Il redditometro è costruito in maniera tale da contenere i dati delle spese effettive presenti in anagrafe tributaria. Infatti, tali dati vengono recuperati e confrontati con i dati corrispondenti derivanti dai consumi medi ISTAT, per tipologia di famiglia e ambito territoriale, e rilevano per il maggior valore. Alle spese effettive così determinate, vengono aggiunte le spese stimate in base ai consumi ISTAT, gli incrementi patrimoniali e i risparmi dell’anno.
Con la circolare del 21 giugno 2011, n. 28, l’Agenzia delle Entrate in risposta ad un quesito aveva affermato l’alternatività dei due strumenti. Per l’Agenzia il “sintetico puro” e il “sintetico da redditometro” si presentano come strumenti distinti, diversamente costruiti e separati tra loro. La posizione dell’Agenzia risulta incompatibile con i contenuti del decreto del 24 dicembre 2012 che ha rivelato, invece, uno strumento che comprende al proprio interno i dati derivanti dall’applicazione del sintetico puro.
Gli operatori sono perplessi su come i due strumenti (puro e redditometro) possano essere considerati autonomi e differenti tra loro, per via del fatto che uno (il redditometro) contiene l’altro (il sintetico puro).
3) Individuazione spese medie ISTAT. Il dato relativo alla spesa media del nucleo familiare cui appartiene il contribuente è desumibile dall’indagine annuale sui consumi delle famiglie, effettuata annualmente dall’ISTAT. È un’indagine complessa che riguarda 11 tipologie di nuclei familiari, suddivise per aree territoriali e correlate ai diversi consumi (oltre 100 voci di spesa). Ai fini del redditometro non è previsto un coefficiente applicabile all’elemento indicativo di capacità contributiva, in quanto il contenuto induttivo che ciascun elemento esprime è dato dalla spesa stessa.
È importante chiarire quale sarà il ruolo rivestito dalla componente derivante dalle spese medie ISTAT e in particolare occorre conoscere a priori quale sarà il ragionamento dell’Ufficio nell’imputare determinate voci di spesa al contribuente.
Sarà tutto demandato al contraddittorio preventivo tra Ufficio e contribuente?
4) Tra gli elementi che determinano il reddito complessivo sintetico, il decreto riporta alla lett. c dell’art. 2, “ammontare delle ulteriori spese riferite ai beni/servizi di cui alla lettera a), determinate in base ad analisi e studi socio economici”. La nota ministeriale non precisa altro. Sarà la circolare a specificare i criteri di costruzione e di utilizzo di tale elemento, che dovrebbe riguardare solo determinate categorie di spesa.

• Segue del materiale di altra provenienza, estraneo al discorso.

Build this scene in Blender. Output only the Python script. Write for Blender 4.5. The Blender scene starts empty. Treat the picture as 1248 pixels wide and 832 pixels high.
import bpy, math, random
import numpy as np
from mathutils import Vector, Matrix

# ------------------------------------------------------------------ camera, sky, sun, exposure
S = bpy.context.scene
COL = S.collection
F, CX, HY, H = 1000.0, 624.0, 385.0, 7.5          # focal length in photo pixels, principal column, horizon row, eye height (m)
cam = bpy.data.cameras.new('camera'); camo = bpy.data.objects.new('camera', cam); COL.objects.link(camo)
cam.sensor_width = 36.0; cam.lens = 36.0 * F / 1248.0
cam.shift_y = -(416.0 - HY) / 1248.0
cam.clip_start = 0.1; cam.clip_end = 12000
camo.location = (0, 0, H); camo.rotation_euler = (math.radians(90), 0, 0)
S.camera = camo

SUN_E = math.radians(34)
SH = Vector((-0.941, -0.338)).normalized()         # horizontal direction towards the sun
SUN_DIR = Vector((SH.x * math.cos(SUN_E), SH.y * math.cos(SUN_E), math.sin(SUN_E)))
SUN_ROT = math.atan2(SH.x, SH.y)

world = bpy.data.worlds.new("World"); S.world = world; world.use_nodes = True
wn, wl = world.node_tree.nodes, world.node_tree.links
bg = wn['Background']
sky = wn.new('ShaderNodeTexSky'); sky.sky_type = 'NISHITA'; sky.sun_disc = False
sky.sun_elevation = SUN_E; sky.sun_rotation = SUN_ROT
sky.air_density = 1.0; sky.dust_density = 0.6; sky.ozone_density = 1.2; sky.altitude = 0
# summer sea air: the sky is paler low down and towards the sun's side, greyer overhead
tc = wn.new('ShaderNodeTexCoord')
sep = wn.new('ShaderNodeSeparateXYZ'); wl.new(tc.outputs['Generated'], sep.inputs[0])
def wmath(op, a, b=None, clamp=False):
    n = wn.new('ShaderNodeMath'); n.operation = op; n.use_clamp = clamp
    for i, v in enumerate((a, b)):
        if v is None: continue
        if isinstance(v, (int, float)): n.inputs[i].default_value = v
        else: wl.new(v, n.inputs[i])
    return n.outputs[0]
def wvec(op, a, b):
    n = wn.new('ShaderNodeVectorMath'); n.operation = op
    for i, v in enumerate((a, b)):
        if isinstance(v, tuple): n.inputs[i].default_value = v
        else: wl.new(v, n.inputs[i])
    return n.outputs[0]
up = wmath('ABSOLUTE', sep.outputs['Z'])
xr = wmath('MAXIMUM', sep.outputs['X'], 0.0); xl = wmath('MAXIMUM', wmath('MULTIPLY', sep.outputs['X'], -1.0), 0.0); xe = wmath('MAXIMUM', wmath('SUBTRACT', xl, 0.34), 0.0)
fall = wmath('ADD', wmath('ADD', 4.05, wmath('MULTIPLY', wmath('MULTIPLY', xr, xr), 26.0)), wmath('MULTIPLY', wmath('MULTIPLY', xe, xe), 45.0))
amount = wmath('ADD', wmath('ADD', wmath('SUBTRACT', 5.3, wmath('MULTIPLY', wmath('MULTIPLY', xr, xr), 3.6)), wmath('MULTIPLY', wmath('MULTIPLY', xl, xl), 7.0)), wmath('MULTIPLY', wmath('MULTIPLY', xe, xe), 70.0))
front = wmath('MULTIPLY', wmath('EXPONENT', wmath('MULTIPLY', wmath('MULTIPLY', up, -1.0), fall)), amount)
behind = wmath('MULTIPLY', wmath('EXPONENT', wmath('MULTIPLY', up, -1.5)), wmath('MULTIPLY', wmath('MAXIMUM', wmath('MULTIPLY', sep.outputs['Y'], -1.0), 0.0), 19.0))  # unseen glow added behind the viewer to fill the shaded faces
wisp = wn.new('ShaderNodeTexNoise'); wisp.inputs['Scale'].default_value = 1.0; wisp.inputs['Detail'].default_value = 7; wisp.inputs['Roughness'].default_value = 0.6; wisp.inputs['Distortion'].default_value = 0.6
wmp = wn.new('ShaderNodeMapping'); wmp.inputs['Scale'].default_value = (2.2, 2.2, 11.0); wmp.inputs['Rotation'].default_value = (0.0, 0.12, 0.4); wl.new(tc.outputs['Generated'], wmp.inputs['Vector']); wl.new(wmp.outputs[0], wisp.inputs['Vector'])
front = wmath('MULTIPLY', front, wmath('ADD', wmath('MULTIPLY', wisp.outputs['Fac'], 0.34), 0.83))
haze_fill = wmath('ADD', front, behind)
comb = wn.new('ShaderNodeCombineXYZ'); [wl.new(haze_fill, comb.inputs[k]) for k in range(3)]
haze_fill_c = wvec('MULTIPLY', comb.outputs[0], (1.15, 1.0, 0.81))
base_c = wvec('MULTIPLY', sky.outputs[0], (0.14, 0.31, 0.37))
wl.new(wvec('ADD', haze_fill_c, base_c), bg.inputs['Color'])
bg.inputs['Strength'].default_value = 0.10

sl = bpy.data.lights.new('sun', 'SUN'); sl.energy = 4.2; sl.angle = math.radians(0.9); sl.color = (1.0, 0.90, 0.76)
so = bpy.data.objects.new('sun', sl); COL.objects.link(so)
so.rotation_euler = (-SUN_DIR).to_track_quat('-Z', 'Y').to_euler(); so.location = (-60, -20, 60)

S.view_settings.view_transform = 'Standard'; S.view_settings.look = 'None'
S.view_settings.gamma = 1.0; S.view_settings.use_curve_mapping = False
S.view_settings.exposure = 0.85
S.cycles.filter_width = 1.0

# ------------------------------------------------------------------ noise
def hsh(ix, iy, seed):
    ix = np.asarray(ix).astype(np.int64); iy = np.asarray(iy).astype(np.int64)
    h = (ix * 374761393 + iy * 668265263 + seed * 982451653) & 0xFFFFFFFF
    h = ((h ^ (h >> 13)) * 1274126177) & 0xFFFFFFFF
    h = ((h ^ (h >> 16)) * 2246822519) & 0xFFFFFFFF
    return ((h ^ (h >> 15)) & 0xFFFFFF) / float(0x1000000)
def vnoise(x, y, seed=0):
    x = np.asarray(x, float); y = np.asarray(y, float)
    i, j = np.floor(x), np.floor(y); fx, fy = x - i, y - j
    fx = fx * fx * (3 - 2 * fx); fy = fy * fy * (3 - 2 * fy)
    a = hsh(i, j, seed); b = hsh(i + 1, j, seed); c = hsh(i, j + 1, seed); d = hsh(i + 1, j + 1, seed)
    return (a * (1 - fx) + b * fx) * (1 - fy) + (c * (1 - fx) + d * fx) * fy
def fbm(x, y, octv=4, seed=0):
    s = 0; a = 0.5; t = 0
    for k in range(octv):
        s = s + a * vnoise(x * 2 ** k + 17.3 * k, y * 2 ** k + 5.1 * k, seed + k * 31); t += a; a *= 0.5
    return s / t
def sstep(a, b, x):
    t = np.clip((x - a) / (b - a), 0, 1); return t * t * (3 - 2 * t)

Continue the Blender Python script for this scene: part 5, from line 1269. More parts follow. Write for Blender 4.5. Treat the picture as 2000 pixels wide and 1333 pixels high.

Imputare alcune tipologie di spesa al contribuente determinandone il valore in base a quanto effettivamente speso, oppure in ragione delle risultanze dell’indagine ISTAT, rappresenta uno degli aspetti di maggior rilievo di cui si dovrà occupare la circolare.
Si ritiene che l’ufficio debba provare quantomeno l’esistenza della spesa per poi valorizzarla con il metodo prescritto. Un conto è presumere una certa spesa per l’alimentazione, un conto è attribuire ad un contribuente spese per animali domestici. Per il contribuente, dimostrare che non possiede animali potrebbe risultare impossibile oltre che surreale.
Nel processo ricostruttivo del reddito sintetico, quanto maggiore sarà la componente derivante dalle spese effettive rispetto a quelle stimate, tanto maggiore sarà l’attendibilità del reddito determinato e la robustezza delle argomentazioni a supporto. Se invece a prevalere saranno le spese stimate rispetto a quelle effettive, la fragilità delle argomentazioni da parte dall’ufficio si accompagnerà ad una minore attendibilità del reddito ricostruito.
Quali saranno le indicazioni della circolare nel dettare la linea operativa a cui gli Uffici si dovranno attenere?